## SET PROBLEM
Look through the data and write out every line with the word "pixels" in it.

## RECORDED DATA
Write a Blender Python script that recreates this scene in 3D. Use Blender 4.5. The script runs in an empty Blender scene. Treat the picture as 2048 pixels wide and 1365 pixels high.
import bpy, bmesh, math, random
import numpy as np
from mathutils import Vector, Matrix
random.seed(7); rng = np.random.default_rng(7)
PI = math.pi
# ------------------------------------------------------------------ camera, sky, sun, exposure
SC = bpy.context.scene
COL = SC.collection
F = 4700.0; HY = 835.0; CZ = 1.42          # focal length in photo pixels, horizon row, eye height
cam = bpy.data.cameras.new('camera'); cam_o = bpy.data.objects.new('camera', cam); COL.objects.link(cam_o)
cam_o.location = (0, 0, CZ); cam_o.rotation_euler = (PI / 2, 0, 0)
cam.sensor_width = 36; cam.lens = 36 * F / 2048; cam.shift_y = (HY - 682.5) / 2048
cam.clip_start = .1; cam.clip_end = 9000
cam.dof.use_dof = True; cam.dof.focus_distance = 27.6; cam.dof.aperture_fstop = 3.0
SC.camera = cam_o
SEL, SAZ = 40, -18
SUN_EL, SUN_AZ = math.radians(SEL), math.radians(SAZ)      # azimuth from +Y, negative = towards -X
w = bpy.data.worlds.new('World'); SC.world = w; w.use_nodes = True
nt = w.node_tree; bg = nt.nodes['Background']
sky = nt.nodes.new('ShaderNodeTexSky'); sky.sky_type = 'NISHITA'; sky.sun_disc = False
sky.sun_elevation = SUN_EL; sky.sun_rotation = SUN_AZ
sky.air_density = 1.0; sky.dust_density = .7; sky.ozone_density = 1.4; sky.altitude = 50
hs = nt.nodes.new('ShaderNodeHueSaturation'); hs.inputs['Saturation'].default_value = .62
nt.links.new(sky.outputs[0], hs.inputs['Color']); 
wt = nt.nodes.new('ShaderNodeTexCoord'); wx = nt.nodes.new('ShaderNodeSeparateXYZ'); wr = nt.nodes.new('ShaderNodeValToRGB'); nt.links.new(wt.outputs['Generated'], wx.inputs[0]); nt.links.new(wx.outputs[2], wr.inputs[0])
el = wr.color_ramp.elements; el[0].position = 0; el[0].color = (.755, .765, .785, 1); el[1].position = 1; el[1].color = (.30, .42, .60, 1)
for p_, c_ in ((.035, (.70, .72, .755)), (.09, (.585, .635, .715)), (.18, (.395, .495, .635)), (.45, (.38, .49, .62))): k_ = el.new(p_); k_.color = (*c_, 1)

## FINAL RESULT
Write a Blender Python script that recreates this scene in 3D. Use Blender 4.5. The script runs in an empty Blender scene. Treat the picture as 2048 pixels wide and 1365 pixels high.
F = 4700.0; HY = 835.0; CZ = 1.42          # focal length in photo pixels, horizon row, eye height